What this task involves: Give every line below again, exactly.

Data provided:
** begin **
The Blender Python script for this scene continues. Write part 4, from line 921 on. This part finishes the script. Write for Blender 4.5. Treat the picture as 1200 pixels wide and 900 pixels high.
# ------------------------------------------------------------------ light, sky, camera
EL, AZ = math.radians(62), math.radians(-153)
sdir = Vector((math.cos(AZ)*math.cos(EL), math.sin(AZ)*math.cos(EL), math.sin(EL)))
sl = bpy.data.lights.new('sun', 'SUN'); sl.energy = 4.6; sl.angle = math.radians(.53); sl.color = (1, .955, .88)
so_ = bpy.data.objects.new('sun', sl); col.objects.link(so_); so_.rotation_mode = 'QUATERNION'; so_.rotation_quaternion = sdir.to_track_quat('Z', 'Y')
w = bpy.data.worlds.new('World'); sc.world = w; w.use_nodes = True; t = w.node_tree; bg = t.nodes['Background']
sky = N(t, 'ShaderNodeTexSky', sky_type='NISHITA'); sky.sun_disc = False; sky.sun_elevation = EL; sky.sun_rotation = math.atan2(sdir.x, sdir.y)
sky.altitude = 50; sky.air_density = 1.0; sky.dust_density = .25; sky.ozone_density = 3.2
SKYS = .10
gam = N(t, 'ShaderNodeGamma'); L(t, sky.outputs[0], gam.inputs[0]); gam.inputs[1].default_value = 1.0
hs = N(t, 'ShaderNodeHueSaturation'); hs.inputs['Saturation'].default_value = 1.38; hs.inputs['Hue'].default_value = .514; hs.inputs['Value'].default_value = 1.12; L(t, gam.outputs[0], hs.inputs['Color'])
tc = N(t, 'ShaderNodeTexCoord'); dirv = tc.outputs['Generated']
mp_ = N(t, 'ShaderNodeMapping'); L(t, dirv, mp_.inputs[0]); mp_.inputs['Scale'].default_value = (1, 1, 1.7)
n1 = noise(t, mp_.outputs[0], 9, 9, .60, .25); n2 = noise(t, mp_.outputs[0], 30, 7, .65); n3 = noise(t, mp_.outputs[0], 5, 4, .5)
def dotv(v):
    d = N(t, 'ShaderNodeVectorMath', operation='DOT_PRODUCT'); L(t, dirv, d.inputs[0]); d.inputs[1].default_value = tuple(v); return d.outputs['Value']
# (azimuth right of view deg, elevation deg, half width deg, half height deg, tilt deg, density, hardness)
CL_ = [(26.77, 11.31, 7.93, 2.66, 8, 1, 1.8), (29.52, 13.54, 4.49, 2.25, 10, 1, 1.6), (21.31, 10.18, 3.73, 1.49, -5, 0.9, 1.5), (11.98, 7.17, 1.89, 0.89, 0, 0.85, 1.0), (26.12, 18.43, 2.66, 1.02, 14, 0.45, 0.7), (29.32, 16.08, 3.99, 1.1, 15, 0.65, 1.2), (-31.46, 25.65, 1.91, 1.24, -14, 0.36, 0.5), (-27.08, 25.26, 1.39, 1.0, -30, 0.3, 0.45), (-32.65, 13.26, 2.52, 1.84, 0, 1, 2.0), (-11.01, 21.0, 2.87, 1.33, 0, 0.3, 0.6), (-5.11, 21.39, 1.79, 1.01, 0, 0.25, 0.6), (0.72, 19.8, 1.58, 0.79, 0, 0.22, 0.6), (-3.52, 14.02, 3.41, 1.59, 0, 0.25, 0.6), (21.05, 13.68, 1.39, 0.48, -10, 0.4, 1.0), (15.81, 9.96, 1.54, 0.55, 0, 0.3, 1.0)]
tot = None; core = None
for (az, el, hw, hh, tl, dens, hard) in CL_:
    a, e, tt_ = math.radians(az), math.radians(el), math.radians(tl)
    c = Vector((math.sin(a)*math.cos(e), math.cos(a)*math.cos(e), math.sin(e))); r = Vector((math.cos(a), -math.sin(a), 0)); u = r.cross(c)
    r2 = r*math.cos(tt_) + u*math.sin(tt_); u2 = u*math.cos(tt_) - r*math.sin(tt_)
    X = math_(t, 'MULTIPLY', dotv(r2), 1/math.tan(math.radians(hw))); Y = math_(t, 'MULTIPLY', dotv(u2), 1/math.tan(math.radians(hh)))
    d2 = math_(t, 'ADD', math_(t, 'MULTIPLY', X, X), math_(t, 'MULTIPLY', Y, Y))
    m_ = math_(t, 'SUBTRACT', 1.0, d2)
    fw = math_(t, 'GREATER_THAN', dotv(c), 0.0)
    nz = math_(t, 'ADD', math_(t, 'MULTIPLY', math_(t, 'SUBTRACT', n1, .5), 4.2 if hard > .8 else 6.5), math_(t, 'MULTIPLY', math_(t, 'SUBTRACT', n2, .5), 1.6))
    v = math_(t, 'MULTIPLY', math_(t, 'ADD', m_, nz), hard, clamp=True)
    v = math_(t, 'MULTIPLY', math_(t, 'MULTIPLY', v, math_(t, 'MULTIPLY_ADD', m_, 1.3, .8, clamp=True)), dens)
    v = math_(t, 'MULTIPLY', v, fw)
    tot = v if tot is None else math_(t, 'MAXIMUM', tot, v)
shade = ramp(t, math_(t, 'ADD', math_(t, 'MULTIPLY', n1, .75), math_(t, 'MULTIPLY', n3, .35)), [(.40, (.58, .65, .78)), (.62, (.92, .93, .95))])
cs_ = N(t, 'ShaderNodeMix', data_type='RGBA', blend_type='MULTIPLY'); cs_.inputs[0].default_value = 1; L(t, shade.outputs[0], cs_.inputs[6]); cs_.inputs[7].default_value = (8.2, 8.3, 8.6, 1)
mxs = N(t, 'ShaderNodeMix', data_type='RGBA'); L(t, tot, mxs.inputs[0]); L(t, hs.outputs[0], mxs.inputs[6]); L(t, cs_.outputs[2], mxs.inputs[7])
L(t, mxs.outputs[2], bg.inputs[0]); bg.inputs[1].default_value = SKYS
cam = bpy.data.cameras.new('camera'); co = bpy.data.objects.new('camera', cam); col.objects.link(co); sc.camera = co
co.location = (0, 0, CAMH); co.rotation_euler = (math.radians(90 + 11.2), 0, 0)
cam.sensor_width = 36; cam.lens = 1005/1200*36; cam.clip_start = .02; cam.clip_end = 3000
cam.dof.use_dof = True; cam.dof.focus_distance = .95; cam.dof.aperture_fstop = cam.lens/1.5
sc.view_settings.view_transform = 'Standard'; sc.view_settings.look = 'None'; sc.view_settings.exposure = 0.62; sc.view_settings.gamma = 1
** end **
Output for this task:
The Blender Python script for this scene continues. Write part 4, from line 921 on. This part finishes the script. Write for Blender 4.5. Treat the picture as 1200 pixels wide and 900 pixels high.
# ------------------------------------------------------------------ light, sky, camera
EL, AZ = math.radians(62), math.radians(-153)
sdir = Vector((math.cos(AZ)*math.cos(EL), math.sin(AZ)*math.cos(EL), math.sin(EL)))
sl = bpy.data.lights.new('sun', 'SUN'); sl.energy = 4.6; sl.angle = math.radians(.53); sl.color = (1, .955, .88)
so_ = bpy.data.objects.new('sun', sl); col.objects.link(so_); so_.rotation_mode = 'QUATERNION'; so_.rotation_quaternion = sdir.to_track_quat('Z', 'Y')
w = bpy.data.worlds.new('World'); sc.world = w; w.use_nodes = True; t = w.node_tree; bg = t.nodes['Background']
sky = N(t, 'ShaderNodeTexSky', sky_type='NISHITA'); sky.sun_disc = False; sky.sun_elevation = EL; sky.sun_rotation = math.atan2(sdir.x, sdir.y)
sky.altitude = 50; sky.air_density = 1.0; sky.dust_density = .25; sky.ozone_density = 3.2
SKYS = .10
gam = N(t, 'ShaderNodeGamma'); L(t, sky.outputs[0], gam.inputs[0]); gam.inputs[1].default_value = 1.0
hs = N(t, 'ShaderNodeHueSaturation'); hs.inputs['Saturation'].default_value = 1.38; hs.inputs['Hue'].default_value = .514; hs.inputs['Value'].default_value = 1.12; L(t, gam.outputs[0], hs.inputs['Color'])
tc = N(t, 'ShaderNodeTexCoord'); dirv = tc.outputs['Generated']
mp_ = N(t, 'ShaderNodeMapping'); L(t, dirv, mp_.inputs[0]); mp_.inputs['Scale'].default_value = (1, 1, 1.7)
n1 = noise(t, mp_.outputs[0], 9, 9, .60, .25); n2 = noise(t, mp_.outputs[0], 30, 7, .65); n3 = noise(t, mp_.outputs[0], 5, 4, .5)
def dotv(v):
    d = N(t, 'ShaderNodeVectorMath', operation='DOT_PRODUCT'); L(t, dirv, d.inputs[0]); d.inputs[1].default_value = tuple(v); return d.outputs['Value']
# (azimuth right of view deg, elevation deg, half width deg, half height deg, tilt deg, density, hardness)
CL_ = [(26.77, 11.31, 7.93, 2.66, 8, 1, 1.8), (29.52, 13.54, 4.49, 2.25, 10, 1, 1.6), (21.31, 10.18, 3.73, 1.49, -5, 0.9, 1.5), (11.98, 7.17, 1.89, 0.89, 0, 0.85, 1.0), (26.12, 18.43, 2.66, 1.02, 14, 0.45, 0.7), (29.32, 16.08, 3.99, 1.1, 15, 0.65, 1.2), (-31.46, 25.65, 1.91, 1.24, -14, 0.36, 0.5), (-27.08, 25.26, 1.39, 1.0, -30, 0.3, 0.45), (-32.65, 13.26, 2.52, 1.84, 0, 1, 2.0), (-11.01, 21.0, 2.87, 1.33, 0, 0.3, 0.6), (-5.11, 21.39, 1.79, 1.01, 0, 0.25, 0.6), (0.72, 19.8, 1.58, 0.79, 0, 0.22, 0.6), (-3.52, 14.02, 3.41, 1.59, 0, 0.25, 0.6), (21.05, 13.68, 1.39, 0.48, -10, 0.4, 1.0), (15.81, 9.96, 1.54, 0.55, 0, 0.3, 1.0)]
tot = None; core = None
for (az, el, hw, hh, tl, dens, hard) in CL_:
    a, e, tt_ = math.radians(az), math.radians(el), math.radians(tl)
    c = Vector((math.sin(a)*math.cos(e), math.cos(a)*math.cos(e), math.sin(e))); r = Vector((math.cos(a), -math.sin(a), 0)); u = r.cross(c)
    r2 = r*math.cos(tt_) + u*math.sin(tt_); u2 = u*math.cos(tt_) - r*math.sin(tt_)
    X = math_(t, 'MULTIPLY', dotv(r2), 1/math.tan(math.radians(hw))); Y = math_(t, 'MULTIPLY', dotv(u2), 1/math.tan(math.radians(hh)))
    d2 = math_(t, 'ADD', math_(t, 'MULTIPLY', X, X), math_(t, 'MULTIPLY', Y, Y))
    m_ = math_(t, 'SUBTRACT', 1.0, d2)
    fw = math_(t, 'GREATER_THAN', dotv(c), 0.0)
    nz = math_(t, 'ADD', math_(t, 'MULTIPLY', math_(t, 'SUBTRACT', n1, .5), 4.2 if hard > .8 else 6.5), math_(t, 'MULTIPLY', math_(t, 'SUBTRACT', n2, .5), 1.6))
    v = math_(t, 'MULTIPLY', math_(t, 'ADD', m_, nz), hard, clamp=True)
    v = math_(t, 'MULTIPLY', math_(t, 'MULTIPLY', v, math_(t, 'MULTIPLY_ADD', m_, 1.3, .8, clamp=True)), dens)
    v = math_(t, 'MULTIPLY', v, fw)
    tot = v if tot is None else math_(t, 'MAXIMUM', tot, v)
shade = ramp(t, math_(t, 'ADD', math_(t, 'MULTIPLY', n1, .75), math_(t, 'MULTIPLY', n3, .35)), [(.40, (.58, .65, .78)), (.62, (.92, .93, .95))])
cs_ = N(t, 'ShaderNodeMix', data_type='RGBA', blend_type='MULTIPLY'); cs_.inputs[0].default_value = 1; L(t, shade.outputs[0], cs_.inputs[6]); cs_.inputs[7].default_value = (8.2, 8.3, 8.6, 1)
mxs = N(t, 'ShaderNodeMix', data_type='RGBA'); L(t, tot, mxs.inputs[0]); L(t, hs.outputs[0], mxs.inputs[6]); L(t, cs_.outputs[2], mxs.inputs[7])
L(t, mxs.outputs[2], bg.inputs[0]); bg.inputs[1].default_value = SKYS
cam = bpy.data.cameras.new('camera'); co = bpy.data.objects.new('camera', cam); col.objects.link(co); sc.camera = co
co.location = (0, 0, CAMH); co.rotation_euler = (math.radians(90 + 11.2), 0, 0)
cam.sensor_width = 36; cam.lens = 1005/1200*36; cam.clip_start = .02; cam.clip_end = 3000
cam.dof.use_dof = True; cam.dof.focus_distance = .95; cam.dof.aperture_fstop = cam.lens/1.5
sc.view_settings.view_transform = 'Standard'; sc.view_settings.look = 'None'; sc.view_settings.exposure = 0.62; sc.view_settings.gamma = 1